市場の周辺も少し歩いてみた。本通りには米軍の払い下げのジープを改良したジープニーや一二五ccバイクにサイドカーをつけたトライシクルも走っている。

一時間以上も歩いたのでのどが渇いた。小さな店に入って、サンミゲルというビールの大びんとピーナッツを注文した。冷蔵庫に入っていたのでかなり冷えていた。

私が店に入った当初は客が三人いたが、ビールを飲みながら店番の若い主婦と話をしているうちに、少年、少女、青年、子ども連れの主婦などが次々と集まってきて店の前は人だかりでにぎやかになった。

カメラを持っているのがわかると、そのうちの何人かが撮ってくれと盛んに言っているが。ポラロイドではないのですぐにはできないと説明するが、それでもいいからと言うので、何人かの写真を撮ってあげた。

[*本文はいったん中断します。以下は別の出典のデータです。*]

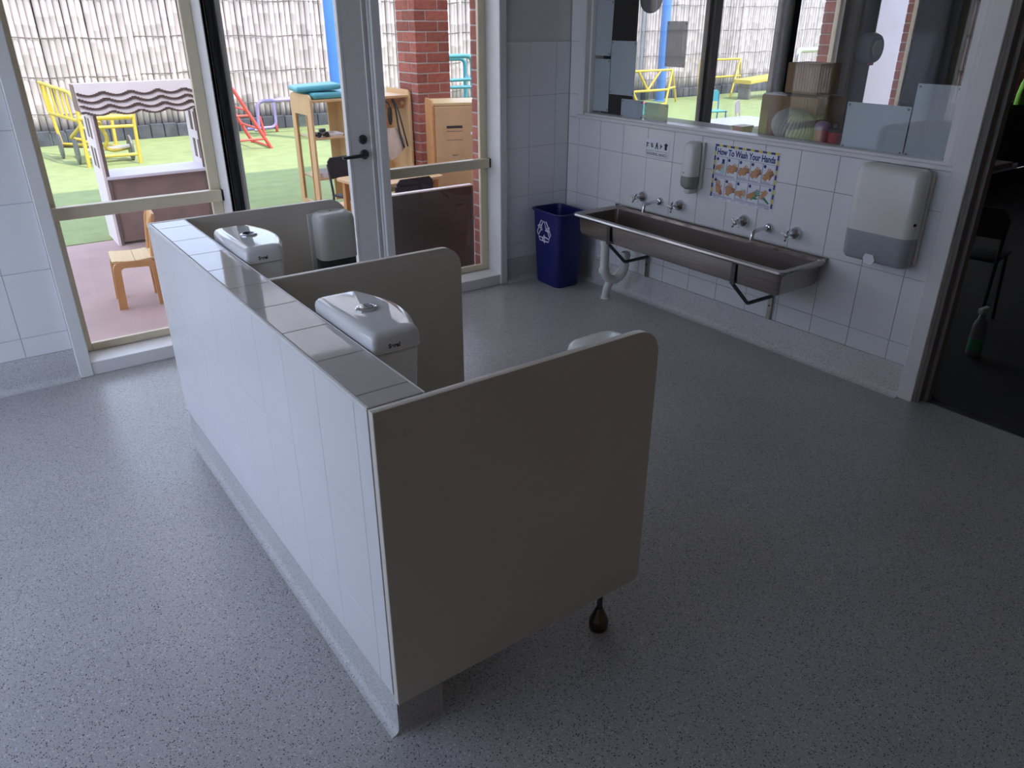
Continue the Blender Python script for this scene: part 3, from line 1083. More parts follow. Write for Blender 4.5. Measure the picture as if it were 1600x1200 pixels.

一時間ほど取り止めのない話をしたあと、近くにトライシクルを持っている人がいるからといって呼んできてくれたので、岸壁の近くまで送ってもらった。

積荷役は午後十時に終了した。

翌七日朝五時に乗船してきた代理店員によって、積荷役書類の手仕舞、出港手続きが終り、午前六時アルコイ港を出港して鹿島港に向った。